### What to do:
Every line below that holds the string "scene" should be copied out.

### Data extract:
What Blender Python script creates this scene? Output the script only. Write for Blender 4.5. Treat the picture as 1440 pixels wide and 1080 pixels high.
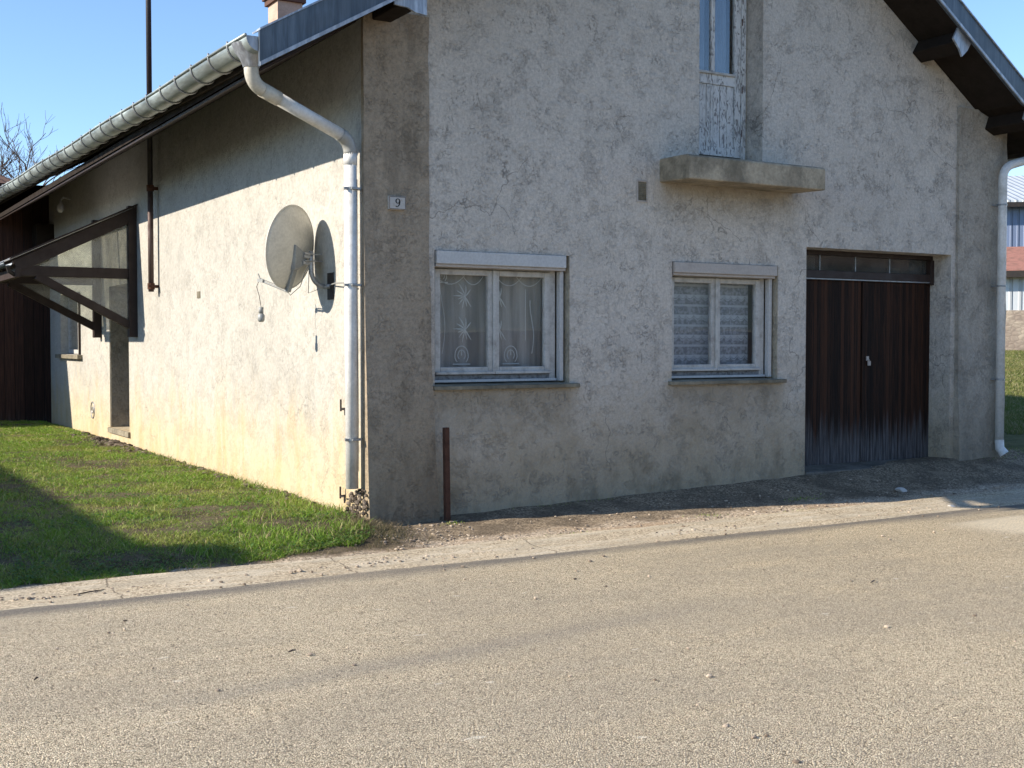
import bpy, bmesh, math, random
import numpy as np
from mathutils import Vector, Matrix
R = math.radians
S = bpy.context.scene
for o in list(bpy.data.objects): bpy.data.objects.remove(o)
C = S.collection

# ------------------------------------------------------------ camera, sky, sun, exposure
W, H = 1024, 768
S.render.resolution_x, S.render.resolution_y = W, H
cd = bpy.data.cameras.new('camera'); cam = bpy.data.objects.new('camera', cd); C.objects.link(cam)
yaw, pit, roll = R(30.79), R(1.9316), R(.0133)
F = Vector((math.sin(yaw)*math.cos(pit), math.cos(yaw)*math.cos(pit), -math.sin(pit)))
Rt = Vector((math.cos(yaw), -math.sin(yaw), 0)); Up = Rt.cross(F)
R2 = Rt*math.cos(roll)+Up*math.sin(roll); U2 = Up*math.cos(roll)-Rt*math.sin(roll)
M = Matrix((R2, U2, -F)).transposed().to_4x4(); M.translation = (-4.274, -9.5403, 1.6)
cam.matrix_world = M
cd.sensor_width = 36; cd.lens = 36*1712.4/1440; cd.clip_start = .05; cd.clip_end = 3000
S.camera = cam

K = 1.85                                      # horizontal run of a ray per metre of fall
sdir = Vector((K, -.205*K, -1)).normalized()   # the way sunlight travels
elev = math.asin(-sdir.z); azim = math.atan2(-sdir.x, -sdir.y)
sl = bpy.data.lights.new('sun', 'SUN'); sl.energy = 4.4; sl.angle = R(.53); sl.color = (1, .90, .765)
so = bpy.data.objects.new('sun', sl); C.objects.link(so)
so.rotation_euler = sdir.to_track_quat('-Z', 'Y').to_euler(); so.location = (-20, 5, 20)
w = bpy.data.worlds.new('World'); S.world = w; w.use_nodes = True
nt = w.node_tree; bg = nt.nodes['Background']; sk = nt.nodes.new('ShaderNodeTexSky')
sk.sky_type = 'NISHITA'; sk.sun_disc = False; sk.sun_elevation = elev; sk.sun_rotation = azim
sk.altitude = 300; sk.air_density = .85; sk.dust_density = .05; sk.ozone_density = 3.6
bg.inputs['Strength'].default_value = .13
nt.links.new(sk.outputs[0], bg.inputs['Color'])
S.view_settings.view_transform = 'Standard'; S.view_settings.look = 'None'
S.view_settings.exposure = 1.0; S.view_settings.gamma = 1
S.render.engine = 'CYCLES'
rng = np.random.default_rng(7); random.seed(7)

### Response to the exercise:
What Blender Python script creates this scene? Output the script only. Write for Blender 4.5. Treat the picture as 1440 pixels wide and 1080 pixels high.
S = bpy.context.scene